Greek two-year yields set for biggest monthly decline since August

Short-dated Greek yields were set on Friday for their biggest monthly fall since August after this week's bailout deal with creditors and hopes the European Central Bank would resume accepting the country's bonds for its QE program.

Euro zone bond yields fell broadly on the day, with German 10-year yields at 10-day lows after markets appeared to slightly dial back expectations of a US rate rise next month .

Fears of a Greek default were averted by a May 25 agreement which unlocks bailout loans, and came alongside a provisional offer to help relieve the country's debt mountain.

After six months of uncertainty, the move spurred a sharp fall in short-dated Greek yields, which for some time had been higher than long yields – a so-called curve inversion that reflects fears of default.

Greece's finance minister said on Thursday he hoped the deal meant Athens could swiftly qualify for the ECB's quantitative easing (QE) program and that the central bank could soon resume accepting Greek government bonds as collateral for lending funds to Greek banks.

"In the short term, the prospects for the Greek bond market are good," said Intesa Sanpaolo fixed income strategist Sergio Capaldi.

Two-year yields rose a touch from six-month lows hit immediately after the deal on Friday but have declined 375 basis points this month and are on track for their biggest decline since August 2015 when Athens agreed a third bailout deal with lenders.

The Greek deal pushed down yields across the euro zone this week and most markets extended those declines on Friday.

German Bund yields fell 3 bps to a 10-day trough of 0.12 percent and were set for their biggest monthly fall since February.

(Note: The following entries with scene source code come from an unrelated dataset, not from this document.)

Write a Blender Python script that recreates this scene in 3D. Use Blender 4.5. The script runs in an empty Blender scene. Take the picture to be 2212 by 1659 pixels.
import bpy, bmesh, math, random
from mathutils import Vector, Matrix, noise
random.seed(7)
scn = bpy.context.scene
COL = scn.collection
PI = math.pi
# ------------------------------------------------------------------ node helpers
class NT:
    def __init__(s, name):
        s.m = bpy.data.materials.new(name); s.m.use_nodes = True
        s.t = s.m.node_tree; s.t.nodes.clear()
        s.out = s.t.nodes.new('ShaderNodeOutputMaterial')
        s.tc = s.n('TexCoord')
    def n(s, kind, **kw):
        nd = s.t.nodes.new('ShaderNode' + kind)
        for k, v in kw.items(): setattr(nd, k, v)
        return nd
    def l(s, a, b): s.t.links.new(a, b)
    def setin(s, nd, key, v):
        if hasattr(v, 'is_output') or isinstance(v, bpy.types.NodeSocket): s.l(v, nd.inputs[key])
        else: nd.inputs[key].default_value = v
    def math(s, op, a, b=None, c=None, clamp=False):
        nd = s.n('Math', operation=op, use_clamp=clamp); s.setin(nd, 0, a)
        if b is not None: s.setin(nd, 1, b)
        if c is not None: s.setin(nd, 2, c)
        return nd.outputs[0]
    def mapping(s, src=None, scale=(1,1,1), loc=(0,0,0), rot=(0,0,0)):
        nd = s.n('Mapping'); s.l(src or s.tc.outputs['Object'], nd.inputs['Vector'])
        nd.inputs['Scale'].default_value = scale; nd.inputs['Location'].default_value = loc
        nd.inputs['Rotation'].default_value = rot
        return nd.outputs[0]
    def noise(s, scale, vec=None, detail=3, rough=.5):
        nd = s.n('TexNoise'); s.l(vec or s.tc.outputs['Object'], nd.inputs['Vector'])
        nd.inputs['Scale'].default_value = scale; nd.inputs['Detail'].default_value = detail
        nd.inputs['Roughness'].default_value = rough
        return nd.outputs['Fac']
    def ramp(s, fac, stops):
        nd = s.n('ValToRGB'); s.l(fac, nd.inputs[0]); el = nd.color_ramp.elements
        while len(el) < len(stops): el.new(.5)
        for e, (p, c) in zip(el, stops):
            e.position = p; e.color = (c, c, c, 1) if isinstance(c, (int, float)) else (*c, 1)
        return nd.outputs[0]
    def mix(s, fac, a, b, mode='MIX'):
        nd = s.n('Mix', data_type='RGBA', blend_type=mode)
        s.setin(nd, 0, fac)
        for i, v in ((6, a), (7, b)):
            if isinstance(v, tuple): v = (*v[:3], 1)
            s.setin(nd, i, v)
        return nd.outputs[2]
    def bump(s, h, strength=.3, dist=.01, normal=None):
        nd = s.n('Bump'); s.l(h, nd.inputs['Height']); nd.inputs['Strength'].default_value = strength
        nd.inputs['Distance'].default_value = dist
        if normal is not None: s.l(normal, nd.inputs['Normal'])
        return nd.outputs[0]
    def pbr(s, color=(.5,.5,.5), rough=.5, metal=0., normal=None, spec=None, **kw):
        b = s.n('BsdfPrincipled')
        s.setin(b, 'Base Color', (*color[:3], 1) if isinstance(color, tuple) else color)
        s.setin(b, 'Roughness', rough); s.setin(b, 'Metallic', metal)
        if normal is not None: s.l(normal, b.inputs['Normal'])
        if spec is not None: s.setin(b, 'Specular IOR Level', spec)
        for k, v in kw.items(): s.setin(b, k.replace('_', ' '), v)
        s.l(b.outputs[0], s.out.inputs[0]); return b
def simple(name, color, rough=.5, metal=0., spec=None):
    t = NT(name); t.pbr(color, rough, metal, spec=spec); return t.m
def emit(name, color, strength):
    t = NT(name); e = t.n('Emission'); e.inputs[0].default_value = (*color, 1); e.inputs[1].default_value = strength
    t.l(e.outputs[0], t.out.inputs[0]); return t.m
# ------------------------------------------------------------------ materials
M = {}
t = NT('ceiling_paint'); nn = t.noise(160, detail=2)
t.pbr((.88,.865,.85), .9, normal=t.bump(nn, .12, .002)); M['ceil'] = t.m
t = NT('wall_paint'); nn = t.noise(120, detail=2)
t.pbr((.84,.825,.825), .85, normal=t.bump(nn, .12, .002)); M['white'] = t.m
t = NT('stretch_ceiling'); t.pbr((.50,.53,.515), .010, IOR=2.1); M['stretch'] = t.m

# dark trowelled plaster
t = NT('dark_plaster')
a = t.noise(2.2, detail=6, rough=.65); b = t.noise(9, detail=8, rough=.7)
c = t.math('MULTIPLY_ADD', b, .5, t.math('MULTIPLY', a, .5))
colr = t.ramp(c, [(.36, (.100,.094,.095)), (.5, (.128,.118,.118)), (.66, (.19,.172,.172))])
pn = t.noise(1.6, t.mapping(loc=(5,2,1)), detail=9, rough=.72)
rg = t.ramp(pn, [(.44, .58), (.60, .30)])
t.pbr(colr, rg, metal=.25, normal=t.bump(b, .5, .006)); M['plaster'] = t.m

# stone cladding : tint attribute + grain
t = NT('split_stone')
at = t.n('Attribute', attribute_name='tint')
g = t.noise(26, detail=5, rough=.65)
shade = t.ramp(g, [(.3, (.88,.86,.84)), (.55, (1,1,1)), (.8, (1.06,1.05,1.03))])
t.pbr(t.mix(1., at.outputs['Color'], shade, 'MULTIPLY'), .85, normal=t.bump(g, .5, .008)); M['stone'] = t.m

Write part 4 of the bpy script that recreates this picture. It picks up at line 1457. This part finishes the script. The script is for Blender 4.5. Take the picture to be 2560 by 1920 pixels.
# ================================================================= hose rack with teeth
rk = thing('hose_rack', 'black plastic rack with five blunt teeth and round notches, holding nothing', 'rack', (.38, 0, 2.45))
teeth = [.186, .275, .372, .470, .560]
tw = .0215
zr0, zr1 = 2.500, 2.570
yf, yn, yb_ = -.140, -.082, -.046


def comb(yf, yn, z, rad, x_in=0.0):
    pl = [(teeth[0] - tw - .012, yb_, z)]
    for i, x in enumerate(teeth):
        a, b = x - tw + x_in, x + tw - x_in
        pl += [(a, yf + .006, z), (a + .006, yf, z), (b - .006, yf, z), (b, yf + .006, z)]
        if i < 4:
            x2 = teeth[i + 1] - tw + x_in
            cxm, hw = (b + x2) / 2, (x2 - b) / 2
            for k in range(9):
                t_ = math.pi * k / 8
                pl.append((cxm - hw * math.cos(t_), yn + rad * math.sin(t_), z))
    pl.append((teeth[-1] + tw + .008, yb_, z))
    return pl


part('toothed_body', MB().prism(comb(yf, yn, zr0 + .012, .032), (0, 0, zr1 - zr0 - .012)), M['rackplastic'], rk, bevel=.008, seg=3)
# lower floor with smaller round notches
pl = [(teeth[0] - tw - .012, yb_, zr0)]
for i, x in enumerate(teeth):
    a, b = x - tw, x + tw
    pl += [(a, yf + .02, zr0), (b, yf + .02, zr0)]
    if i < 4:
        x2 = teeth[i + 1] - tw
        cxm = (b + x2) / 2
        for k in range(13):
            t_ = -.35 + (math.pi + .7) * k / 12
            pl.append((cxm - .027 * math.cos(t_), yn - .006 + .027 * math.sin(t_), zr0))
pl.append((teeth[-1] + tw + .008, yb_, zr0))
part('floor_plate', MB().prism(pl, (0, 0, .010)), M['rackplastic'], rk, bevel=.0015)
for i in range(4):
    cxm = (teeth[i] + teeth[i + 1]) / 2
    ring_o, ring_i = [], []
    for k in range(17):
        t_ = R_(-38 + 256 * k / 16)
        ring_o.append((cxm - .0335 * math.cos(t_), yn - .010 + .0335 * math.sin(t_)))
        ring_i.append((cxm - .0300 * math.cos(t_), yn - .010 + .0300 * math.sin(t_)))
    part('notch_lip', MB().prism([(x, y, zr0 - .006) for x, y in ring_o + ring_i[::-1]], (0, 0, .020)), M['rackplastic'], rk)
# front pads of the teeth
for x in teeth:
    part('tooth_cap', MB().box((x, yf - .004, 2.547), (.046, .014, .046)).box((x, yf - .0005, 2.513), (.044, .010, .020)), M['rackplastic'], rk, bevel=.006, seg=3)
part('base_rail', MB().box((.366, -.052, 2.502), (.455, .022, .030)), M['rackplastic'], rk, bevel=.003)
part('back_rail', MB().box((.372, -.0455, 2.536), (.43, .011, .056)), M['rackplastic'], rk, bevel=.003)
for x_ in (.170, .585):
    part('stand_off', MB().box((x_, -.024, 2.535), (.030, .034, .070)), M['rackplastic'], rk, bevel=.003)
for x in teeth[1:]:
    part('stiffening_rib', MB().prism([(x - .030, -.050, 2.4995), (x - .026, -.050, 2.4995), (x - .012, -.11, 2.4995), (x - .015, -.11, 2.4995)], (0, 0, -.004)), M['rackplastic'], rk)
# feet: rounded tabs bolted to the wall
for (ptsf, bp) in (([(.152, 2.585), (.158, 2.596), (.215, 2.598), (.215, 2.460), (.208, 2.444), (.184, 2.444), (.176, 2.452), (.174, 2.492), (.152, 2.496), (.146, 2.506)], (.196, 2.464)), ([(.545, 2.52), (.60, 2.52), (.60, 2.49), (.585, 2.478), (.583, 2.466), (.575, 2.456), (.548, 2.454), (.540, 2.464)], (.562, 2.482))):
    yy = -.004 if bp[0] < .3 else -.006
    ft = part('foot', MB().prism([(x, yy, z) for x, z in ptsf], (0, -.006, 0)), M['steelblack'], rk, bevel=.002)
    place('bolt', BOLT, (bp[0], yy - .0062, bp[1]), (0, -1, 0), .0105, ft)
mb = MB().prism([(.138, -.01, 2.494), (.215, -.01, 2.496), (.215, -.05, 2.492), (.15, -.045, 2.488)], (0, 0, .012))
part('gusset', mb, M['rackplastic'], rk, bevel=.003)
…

Friday's falls came as oil prices slid below $50, tempering optimism for a rebound in inflation, and comments from U.S. policymakers suggesting the Fed is cautious about a rate hike next month given uncertainty around Britain's June 23 referendum on European Union membership.

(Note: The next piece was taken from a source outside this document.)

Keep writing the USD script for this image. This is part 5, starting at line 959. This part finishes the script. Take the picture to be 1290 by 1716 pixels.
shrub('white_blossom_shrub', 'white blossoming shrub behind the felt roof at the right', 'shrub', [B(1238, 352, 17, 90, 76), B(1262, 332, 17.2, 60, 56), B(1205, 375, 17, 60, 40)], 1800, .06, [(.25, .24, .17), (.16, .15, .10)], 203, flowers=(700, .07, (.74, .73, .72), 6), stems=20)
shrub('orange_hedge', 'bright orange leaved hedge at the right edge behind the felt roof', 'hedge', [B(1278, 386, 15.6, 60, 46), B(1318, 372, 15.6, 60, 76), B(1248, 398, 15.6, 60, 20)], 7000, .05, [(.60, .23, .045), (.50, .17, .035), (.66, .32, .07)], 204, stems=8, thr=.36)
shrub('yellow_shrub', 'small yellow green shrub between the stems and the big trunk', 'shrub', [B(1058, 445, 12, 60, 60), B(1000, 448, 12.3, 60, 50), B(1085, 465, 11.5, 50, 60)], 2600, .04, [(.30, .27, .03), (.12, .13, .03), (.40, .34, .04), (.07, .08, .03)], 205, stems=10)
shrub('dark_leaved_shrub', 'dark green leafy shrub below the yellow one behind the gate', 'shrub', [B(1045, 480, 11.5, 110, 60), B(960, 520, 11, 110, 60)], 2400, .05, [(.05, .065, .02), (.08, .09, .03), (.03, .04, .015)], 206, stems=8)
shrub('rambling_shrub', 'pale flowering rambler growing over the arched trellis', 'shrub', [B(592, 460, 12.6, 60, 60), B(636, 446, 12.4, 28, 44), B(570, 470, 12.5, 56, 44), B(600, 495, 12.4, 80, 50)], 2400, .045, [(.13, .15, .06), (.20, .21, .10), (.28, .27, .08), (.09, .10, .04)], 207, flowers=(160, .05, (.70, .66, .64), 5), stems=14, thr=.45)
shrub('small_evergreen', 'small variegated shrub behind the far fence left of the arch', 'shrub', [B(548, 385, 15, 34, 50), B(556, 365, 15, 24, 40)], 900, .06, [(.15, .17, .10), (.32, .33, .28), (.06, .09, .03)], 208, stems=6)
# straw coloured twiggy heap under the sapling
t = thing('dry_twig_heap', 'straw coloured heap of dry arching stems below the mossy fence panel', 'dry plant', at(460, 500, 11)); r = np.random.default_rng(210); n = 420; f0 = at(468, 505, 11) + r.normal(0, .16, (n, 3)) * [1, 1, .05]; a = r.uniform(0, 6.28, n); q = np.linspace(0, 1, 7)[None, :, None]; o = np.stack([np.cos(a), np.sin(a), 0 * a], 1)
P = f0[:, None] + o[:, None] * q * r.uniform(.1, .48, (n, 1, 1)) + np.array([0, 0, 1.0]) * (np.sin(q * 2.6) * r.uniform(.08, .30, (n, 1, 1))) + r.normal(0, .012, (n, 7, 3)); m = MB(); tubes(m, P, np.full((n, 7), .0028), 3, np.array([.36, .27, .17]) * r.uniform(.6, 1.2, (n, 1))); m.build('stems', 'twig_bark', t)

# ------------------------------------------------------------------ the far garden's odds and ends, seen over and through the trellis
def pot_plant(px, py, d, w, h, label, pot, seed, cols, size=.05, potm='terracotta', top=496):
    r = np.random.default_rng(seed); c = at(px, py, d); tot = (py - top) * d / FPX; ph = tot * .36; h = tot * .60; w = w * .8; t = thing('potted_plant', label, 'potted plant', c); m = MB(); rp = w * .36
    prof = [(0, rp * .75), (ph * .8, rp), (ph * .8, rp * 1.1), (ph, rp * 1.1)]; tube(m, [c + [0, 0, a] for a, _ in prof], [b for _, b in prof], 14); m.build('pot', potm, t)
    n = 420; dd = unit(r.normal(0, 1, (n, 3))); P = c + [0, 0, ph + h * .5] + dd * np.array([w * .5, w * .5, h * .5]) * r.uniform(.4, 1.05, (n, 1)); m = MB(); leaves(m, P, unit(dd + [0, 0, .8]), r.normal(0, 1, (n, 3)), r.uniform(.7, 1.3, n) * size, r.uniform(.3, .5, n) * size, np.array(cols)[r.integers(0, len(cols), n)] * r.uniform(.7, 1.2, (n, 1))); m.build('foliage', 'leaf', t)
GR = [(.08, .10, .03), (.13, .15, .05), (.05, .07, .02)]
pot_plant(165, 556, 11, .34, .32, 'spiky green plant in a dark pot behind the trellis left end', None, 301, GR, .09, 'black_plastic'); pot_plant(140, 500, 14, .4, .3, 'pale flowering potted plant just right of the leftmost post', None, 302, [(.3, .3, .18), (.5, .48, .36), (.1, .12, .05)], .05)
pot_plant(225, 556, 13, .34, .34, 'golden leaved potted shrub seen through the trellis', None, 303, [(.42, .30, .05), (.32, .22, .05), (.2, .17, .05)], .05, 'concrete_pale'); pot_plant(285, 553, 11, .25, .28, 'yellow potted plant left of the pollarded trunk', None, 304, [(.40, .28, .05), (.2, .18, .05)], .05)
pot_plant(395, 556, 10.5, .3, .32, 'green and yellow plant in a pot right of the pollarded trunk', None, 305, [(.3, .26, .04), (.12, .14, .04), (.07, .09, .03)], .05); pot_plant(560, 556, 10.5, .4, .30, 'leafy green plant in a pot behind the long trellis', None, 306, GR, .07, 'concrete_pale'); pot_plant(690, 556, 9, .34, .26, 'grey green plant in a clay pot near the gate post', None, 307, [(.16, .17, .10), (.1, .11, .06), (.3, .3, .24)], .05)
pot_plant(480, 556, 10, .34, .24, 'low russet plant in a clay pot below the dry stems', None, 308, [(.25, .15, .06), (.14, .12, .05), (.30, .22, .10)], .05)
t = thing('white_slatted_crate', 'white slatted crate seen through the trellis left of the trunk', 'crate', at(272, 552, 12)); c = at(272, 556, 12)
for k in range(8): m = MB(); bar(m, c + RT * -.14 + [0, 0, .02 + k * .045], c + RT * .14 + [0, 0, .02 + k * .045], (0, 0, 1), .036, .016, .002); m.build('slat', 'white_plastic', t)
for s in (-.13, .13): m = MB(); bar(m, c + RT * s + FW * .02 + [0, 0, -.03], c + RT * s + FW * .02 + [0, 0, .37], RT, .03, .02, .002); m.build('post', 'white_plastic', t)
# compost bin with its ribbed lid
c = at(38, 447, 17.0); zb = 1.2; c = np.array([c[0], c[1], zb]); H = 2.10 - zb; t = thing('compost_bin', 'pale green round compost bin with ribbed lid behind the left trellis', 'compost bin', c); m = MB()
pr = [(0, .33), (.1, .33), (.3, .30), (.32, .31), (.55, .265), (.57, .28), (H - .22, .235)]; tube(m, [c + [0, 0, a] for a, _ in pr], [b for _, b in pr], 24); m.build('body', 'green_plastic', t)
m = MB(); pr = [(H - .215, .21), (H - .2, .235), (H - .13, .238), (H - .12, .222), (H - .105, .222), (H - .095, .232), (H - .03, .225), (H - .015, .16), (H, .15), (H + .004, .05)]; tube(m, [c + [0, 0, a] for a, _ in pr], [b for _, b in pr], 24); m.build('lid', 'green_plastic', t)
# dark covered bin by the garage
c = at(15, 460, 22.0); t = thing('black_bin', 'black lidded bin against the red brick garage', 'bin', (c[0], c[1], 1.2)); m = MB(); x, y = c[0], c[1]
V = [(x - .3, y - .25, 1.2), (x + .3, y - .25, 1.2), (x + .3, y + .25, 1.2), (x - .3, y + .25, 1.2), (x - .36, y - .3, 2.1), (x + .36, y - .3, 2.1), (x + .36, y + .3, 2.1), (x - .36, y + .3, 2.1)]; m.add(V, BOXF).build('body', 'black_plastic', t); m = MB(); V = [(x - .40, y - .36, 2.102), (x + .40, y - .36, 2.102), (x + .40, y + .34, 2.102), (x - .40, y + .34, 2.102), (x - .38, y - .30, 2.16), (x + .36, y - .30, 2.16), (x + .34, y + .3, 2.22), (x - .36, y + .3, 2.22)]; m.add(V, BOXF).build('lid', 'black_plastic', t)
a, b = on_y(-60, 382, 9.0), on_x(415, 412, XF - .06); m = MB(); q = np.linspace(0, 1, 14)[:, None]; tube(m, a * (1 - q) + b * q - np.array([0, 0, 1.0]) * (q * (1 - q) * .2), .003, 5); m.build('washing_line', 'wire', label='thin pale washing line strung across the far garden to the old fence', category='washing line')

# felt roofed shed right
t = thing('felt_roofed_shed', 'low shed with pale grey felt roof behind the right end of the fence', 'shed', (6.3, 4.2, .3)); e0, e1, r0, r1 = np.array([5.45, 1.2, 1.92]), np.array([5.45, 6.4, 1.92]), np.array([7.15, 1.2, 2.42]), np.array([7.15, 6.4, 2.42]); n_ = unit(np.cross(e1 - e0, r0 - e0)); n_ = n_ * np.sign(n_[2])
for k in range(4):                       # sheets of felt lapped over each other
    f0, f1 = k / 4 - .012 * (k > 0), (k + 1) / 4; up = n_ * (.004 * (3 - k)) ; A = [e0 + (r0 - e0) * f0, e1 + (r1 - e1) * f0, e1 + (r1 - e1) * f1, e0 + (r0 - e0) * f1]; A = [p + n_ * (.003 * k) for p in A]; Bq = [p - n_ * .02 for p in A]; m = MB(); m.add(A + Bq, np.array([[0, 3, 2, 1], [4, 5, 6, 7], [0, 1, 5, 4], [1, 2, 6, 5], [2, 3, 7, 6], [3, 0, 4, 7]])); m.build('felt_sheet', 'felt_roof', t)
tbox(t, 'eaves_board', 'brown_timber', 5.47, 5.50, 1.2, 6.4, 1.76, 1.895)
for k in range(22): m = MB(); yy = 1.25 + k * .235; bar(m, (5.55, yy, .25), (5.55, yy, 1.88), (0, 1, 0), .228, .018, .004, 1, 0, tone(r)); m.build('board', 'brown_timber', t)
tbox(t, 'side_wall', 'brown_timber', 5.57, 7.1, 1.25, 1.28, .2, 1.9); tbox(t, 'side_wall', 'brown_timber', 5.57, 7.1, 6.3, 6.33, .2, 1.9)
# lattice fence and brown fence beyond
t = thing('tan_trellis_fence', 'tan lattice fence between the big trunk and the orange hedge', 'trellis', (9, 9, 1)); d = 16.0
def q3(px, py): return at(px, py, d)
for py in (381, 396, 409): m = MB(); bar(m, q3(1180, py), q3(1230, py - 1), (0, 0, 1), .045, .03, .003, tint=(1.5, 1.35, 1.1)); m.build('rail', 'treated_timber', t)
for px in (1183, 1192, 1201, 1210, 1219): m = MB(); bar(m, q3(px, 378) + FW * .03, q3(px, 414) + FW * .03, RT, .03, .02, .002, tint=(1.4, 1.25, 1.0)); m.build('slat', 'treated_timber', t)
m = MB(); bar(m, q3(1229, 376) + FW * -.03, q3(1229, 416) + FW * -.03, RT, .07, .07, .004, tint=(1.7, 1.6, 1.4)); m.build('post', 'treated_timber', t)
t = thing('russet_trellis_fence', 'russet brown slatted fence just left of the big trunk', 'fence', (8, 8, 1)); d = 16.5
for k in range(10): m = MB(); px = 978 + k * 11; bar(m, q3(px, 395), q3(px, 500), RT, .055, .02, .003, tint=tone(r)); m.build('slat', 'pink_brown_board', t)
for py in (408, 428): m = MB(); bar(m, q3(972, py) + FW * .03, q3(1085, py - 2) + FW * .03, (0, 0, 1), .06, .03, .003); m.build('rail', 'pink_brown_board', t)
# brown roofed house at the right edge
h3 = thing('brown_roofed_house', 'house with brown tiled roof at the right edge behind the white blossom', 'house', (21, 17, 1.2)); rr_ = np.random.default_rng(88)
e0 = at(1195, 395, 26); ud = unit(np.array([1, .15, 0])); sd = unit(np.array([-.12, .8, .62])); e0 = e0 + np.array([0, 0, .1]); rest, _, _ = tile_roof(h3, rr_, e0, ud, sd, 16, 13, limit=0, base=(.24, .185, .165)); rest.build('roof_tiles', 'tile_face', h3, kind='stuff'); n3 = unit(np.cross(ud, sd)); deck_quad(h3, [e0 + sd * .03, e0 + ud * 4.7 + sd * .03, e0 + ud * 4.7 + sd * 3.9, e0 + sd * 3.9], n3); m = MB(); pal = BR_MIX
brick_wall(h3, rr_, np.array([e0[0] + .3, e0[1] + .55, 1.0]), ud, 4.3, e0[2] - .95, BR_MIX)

Market expectations for a June hike, as measured by Fed Fund futures prices, dropped to 26 percent versus 34 percent early on Thursday, according to CME'S FedWatch.

Investors will now watch for upcoming US consumer sentiment data and a 1715 GMT speech from Fed Chair Janet Yellen, that many reckon will strike a dovish note.

"The market is teeing up for her to slightly rein in expectations (for a hike next month)," Rabobank strategist Lyn Graham-Taylor said.